Dear Mozilla: It's okay for Firefox to have it's own identity
I just saw a screenshots of the upcoming Firefox UI update, and I just had to roll my eyes a bit.
I remember back in the IE6/7 days, Firefox was strikingly different than IE. When you saw someone browsing the web on Firefox, it was immediately and very obvious they were using something *different*.
But things began to shift once Chrome really gained popularity. Mozilla stopped innovating on the UI/UX side of things, and just started copying whatever Google did. Google switches to whole-number versioning? Mozilla starts doing the same. Google switched to trapezoidal tabs? Firefox switches to trapezoidal tabs shortly after. Google squares off their tabs? Mozilla squares off Firefox's tabs a few versions later. Google starts flattening their interface? Firefox gets ironed flat a few months down the line. Google starts stripping the UI down to the bare minimum? Mozilla begins slimming Firefox's interface down immediately after.

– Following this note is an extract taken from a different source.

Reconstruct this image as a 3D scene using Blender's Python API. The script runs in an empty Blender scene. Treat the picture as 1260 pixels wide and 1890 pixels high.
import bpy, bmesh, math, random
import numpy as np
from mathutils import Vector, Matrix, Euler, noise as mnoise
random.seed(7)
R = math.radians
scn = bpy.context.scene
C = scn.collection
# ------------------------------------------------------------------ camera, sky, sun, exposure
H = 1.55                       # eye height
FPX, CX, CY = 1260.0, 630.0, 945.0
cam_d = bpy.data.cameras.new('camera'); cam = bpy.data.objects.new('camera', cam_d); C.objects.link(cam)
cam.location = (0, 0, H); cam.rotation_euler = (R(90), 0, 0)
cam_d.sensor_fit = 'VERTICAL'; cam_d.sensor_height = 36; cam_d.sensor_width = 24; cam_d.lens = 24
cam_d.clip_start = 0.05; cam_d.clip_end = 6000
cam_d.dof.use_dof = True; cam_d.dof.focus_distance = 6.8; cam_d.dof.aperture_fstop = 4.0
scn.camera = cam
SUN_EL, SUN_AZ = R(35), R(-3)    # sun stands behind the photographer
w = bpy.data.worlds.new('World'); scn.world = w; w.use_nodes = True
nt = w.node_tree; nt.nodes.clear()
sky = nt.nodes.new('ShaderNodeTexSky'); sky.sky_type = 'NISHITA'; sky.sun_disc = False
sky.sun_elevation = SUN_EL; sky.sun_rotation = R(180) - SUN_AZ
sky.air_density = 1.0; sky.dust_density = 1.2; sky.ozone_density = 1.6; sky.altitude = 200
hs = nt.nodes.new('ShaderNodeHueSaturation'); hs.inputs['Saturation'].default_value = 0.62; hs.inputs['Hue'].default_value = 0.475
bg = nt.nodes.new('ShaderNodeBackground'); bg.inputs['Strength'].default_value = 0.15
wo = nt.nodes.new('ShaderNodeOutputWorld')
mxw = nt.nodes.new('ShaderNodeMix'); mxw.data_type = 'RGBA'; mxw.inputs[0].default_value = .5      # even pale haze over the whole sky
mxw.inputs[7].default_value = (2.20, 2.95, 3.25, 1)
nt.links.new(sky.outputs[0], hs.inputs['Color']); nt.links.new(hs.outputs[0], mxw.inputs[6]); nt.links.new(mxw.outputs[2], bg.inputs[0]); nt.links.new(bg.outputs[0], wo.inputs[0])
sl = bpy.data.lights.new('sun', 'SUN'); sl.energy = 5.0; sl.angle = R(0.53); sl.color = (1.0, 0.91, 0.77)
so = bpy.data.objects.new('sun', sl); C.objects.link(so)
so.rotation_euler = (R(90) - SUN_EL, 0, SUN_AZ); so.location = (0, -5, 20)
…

Microsoft gave up, and decided Edge could just be "Chrome ..but different." Chrome and its friends can have their rounded address bars and circles and bare-minimum iconography. Firefox can be its own thing, that sticks out from the crowd.
I will admit the splashes of color and round floating tabs of Nova are pretty unique, but I'm just disappointed how the address bar and navigation button areas just always seem to be copying whatever Chrome is doing. Not to mention, the only modern OS that seems employ "circles" throughout its design language is MacOS. The circles seem to clash with Windows and most Linux desktop environments.
Firefox didn't originally get popular by being an IE6 clone. It got popular by being different. It was okay that it looked different, worked different and behaved different.